As John Ingold reports for the Colorado Sun, yesterday in the U.S. Senate, the vote which had been promised to a faction of Senate Democrats when they caved in to Republican demands to reopen the federal government abandoning their demand for an extension to expiring health insurance premium subsidies took place, and as was fully expected, failed to pass either an extension of the credits or a Republican alternative to inject much less money into health savings accounts and let consumers sort out their options from there:
The state estimates that, on average, people shopping on their own for insurance will see a 101% increase in what they pay just to buy insurance. But, because of the way the subsidies are calculated combined with high underlying costs for insurance, people in rural Colorado will see even bigger average increases.

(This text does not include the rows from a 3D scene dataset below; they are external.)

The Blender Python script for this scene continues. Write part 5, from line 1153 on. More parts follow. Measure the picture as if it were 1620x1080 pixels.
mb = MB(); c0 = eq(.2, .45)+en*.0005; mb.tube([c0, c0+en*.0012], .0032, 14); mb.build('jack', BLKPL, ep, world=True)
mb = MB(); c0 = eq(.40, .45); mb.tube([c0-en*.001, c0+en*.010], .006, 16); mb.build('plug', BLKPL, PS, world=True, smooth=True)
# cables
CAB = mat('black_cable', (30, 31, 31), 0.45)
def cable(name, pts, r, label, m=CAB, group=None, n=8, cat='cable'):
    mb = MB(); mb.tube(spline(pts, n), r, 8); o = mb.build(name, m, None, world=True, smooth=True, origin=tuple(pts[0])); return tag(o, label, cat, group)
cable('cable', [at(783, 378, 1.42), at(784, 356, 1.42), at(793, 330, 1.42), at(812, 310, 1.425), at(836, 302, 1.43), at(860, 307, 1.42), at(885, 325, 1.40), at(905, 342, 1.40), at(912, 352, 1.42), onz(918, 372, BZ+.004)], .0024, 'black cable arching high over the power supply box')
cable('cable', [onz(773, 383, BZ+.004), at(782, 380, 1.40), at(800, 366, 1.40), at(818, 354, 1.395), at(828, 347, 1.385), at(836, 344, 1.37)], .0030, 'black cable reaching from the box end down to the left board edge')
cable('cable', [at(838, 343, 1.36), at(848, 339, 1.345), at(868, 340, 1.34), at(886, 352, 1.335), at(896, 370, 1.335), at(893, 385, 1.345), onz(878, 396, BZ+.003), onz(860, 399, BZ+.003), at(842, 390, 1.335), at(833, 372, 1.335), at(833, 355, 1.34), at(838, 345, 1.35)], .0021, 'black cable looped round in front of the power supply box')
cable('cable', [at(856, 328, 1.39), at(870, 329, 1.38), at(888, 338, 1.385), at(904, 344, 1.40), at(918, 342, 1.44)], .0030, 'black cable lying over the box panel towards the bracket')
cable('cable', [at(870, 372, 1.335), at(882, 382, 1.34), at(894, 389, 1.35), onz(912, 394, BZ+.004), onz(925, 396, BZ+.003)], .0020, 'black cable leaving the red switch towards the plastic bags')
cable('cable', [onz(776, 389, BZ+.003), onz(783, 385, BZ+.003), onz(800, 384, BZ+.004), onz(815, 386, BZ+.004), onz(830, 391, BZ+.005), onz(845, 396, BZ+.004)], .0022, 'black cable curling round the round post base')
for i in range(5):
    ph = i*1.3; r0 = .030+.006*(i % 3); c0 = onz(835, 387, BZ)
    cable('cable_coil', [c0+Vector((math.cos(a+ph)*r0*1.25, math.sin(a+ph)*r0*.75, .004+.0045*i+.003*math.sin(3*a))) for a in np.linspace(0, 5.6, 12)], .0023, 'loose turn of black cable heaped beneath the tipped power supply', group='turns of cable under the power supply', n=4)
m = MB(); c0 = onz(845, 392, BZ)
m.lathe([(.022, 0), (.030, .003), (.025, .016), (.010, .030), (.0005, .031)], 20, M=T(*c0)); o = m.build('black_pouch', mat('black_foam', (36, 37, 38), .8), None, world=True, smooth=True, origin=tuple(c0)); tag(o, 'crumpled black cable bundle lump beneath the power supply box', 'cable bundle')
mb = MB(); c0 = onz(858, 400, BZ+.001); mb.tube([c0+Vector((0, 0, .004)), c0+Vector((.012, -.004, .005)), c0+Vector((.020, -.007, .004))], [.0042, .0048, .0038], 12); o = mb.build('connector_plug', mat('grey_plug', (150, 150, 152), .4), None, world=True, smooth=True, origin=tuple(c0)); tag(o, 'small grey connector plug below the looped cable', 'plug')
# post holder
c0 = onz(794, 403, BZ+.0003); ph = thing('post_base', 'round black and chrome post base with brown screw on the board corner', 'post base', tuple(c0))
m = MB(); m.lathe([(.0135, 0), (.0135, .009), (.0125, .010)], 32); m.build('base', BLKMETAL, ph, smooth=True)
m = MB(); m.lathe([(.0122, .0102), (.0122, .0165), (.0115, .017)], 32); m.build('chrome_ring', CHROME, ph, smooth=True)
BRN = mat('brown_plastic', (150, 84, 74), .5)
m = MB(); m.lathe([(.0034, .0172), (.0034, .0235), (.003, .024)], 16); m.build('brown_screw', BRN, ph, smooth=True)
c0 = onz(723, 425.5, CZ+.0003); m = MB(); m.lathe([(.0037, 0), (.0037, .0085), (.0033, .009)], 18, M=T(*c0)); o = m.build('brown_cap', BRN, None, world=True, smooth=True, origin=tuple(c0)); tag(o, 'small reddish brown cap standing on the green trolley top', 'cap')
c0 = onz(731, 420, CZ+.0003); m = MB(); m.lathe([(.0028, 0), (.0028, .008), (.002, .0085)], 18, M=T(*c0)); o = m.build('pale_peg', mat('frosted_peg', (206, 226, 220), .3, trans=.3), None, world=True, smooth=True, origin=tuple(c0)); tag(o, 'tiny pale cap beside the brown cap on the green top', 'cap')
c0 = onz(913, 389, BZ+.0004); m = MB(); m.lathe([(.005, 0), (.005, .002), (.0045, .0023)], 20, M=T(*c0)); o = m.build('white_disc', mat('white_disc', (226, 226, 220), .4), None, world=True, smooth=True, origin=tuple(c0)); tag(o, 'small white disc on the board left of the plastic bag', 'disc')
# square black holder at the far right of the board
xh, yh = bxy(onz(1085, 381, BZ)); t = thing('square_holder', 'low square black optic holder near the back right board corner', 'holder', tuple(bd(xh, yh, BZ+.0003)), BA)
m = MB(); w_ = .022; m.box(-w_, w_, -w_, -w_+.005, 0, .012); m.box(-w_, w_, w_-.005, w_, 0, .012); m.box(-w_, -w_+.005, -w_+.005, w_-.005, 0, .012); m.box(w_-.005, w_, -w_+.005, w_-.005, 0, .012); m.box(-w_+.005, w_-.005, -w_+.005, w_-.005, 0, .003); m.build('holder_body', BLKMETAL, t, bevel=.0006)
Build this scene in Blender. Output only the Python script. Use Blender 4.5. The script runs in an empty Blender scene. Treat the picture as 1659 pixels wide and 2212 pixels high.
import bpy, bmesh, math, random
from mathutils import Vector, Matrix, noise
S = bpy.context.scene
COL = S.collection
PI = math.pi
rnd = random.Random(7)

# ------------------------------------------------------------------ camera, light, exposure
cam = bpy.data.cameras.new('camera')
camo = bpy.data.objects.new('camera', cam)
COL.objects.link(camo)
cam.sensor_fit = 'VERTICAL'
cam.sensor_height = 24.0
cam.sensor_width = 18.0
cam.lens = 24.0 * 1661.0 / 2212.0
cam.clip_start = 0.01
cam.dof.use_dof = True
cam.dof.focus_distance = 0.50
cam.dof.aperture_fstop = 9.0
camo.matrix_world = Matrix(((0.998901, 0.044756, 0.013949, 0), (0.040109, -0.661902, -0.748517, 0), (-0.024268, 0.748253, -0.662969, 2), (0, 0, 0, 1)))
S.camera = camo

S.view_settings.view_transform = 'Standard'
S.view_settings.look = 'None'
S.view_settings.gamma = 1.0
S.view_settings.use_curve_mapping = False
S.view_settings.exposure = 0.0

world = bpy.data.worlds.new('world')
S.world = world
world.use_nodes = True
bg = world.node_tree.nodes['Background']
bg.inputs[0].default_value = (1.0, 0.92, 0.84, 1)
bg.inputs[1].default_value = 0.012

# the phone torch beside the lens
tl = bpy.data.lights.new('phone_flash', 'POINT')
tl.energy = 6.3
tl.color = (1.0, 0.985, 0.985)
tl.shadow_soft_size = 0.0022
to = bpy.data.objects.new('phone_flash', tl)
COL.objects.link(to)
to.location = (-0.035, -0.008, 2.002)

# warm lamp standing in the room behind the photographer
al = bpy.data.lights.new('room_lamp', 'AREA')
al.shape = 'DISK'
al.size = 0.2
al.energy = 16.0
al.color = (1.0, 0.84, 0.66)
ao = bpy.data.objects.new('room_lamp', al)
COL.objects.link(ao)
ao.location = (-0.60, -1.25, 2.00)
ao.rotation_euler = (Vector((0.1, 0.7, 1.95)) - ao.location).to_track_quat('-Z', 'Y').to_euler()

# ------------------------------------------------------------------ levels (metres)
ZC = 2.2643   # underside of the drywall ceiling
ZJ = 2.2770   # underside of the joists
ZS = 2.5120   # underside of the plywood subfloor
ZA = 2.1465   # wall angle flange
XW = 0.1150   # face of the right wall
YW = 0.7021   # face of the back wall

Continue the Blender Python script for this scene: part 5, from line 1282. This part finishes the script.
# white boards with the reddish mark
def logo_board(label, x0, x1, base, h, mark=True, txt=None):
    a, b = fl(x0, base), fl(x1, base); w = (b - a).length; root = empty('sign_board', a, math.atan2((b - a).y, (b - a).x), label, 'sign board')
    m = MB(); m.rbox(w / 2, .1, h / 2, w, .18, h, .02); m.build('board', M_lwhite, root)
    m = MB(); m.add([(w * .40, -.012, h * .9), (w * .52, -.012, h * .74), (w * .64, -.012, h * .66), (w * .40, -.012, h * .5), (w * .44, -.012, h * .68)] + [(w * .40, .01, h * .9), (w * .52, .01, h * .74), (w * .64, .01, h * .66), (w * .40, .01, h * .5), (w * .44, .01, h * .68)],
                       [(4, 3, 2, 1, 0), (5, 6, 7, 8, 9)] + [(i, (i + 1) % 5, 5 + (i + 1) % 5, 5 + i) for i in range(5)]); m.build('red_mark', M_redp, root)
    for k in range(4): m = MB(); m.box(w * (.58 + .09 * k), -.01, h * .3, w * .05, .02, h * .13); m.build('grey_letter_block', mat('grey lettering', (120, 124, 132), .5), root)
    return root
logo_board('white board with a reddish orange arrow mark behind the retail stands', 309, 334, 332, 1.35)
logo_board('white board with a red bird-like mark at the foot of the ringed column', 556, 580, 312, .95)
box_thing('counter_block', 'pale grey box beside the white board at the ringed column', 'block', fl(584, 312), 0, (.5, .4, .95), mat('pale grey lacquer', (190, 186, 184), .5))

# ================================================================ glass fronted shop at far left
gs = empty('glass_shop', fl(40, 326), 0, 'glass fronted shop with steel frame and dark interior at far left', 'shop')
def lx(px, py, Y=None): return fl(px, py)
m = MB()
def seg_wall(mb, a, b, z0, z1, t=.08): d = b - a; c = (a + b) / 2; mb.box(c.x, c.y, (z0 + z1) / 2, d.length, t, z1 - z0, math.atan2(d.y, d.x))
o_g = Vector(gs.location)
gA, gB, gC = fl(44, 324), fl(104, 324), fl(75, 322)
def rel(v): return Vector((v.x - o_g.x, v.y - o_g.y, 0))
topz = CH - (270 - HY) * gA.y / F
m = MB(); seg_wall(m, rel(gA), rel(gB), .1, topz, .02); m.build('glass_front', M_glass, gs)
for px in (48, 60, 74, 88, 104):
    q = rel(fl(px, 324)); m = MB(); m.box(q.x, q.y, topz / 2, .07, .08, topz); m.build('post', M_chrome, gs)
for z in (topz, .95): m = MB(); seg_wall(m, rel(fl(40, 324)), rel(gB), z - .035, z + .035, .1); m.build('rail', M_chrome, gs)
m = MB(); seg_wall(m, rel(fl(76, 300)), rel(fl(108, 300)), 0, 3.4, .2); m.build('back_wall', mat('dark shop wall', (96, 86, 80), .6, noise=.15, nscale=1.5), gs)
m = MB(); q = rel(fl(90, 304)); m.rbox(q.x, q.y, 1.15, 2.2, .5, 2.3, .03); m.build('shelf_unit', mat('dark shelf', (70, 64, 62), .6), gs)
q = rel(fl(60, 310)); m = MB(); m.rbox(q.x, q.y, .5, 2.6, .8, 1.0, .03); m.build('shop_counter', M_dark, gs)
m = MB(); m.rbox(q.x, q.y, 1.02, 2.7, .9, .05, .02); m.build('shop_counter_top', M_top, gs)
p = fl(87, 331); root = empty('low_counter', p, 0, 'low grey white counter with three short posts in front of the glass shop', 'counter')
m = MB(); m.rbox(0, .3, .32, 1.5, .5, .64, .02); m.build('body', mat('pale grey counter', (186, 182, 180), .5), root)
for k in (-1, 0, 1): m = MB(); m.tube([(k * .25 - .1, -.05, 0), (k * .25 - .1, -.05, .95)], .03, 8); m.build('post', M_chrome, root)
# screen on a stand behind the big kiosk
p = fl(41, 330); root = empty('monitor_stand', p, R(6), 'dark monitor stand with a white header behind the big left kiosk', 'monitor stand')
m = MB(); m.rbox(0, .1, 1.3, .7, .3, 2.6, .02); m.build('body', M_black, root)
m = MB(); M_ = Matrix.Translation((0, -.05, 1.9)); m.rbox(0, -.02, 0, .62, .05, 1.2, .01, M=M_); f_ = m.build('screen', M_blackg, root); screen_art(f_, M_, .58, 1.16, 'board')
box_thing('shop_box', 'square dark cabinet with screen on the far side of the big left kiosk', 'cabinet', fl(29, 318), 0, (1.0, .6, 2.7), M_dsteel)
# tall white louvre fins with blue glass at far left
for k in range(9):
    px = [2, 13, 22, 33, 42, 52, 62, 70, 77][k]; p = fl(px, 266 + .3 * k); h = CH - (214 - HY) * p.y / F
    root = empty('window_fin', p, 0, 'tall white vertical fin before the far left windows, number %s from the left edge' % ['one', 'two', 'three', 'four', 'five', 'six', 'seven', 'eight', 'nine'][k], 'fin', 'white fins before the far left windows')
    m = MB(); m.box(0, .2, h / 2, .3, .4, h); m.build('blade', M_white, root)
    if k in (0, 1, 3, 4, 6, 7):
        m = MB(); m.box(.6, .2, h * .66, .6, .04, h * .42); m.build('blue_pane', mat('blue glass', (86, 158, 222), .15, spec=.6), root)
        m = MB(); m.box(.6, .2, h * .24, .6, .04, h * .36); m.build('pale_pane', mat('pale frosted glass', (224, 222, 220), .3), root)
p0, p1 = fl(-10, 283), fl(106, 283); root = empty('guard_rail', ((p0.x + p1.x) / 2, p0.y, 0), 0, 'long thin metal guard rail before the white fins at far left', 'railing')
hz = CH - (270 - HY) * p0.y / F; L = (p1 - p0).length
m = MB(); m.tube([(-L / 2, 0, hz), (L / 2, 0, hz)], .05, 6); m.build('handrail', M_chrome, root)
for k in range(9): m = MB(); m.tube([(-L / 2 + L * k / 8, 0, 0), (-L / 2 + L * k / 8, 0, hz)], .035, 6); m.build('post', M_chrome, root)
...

Both of Colorado’s U.S. senators criticized Republicans for not supporting a subsidy extension.
“What most Coloradans want, they’re trying to find a way to lower the costs, and yet this is just the opposite,” Hickenlooper said in an interview Wednesday, looking ahead to the vote. “This is going to dramatically increase the cost for a large percentage of Coloradans.”
With the deal for a vote that ended the shutdown having officially ended in failure, Sen. John Hickenlooper defended the shutdown fight that Democrats seemed to be winning after voters punished Republicans in the November off-year elections:
Democrats in the Senate had refused to support a measure to keep the government funded unless it contained a provision to extend the enhanced insurance subsidies. The shutdown ended when a handful of Democrats, not including Bennet or Hickenlooper, [Pols emphasis] agreed to a deal to reopen the government in conjunction with a promise for a vote on subsidy extension — the vote that failed Thursday.
Despite that meek ending, Hickenlooper said the shutdown fight was worth it, even though he also said, “I hate shutdowns, and I am distressed that it was necessary.”
Not only was the shutdown necessary, it’s clear now that the faction of Democrats who caved made a huge strategic mistake. The agreement to allow a Senate vote was never in good faith, and Democrats gave up even with the public overwhelmingly on their side. Now the fight over extending the subsidies, or whatever substitute crumbs Republicans see fit to throw at millions of Americans facing financial hardship or ruin, returns to the House where Speaker Mike Johnson is maneuvering MAGA loyalists away from a discharge petition to force a vote on legislation to do so. Colorado’s freshman GOP Rep. Jeff Hurd supports that bill, but not enough to endanger “regular order”–cold comfort to thousands in his district. Other Republicans like Rep. Gabe Evans are not even faking sympathy.
The only real hope now, sadly, is that the outcry from constituents over the massive premium hikes they’re facing will force Republicans with a conscience back to the bargaining table to save their own political skins in the upcoming midterm elections. That could well include Rep. Hurd, and in the interest of his own political survival it should include America’s Most Vulnerable Incumbent™ Gabe Evans. Evans’ aloofness while representing a working-class district with thousands of his constituents in jeopardy from his actions is, as we’ve said many times, politically inexplicable.
In a matter of days now, the pain will no longer be hypothetical.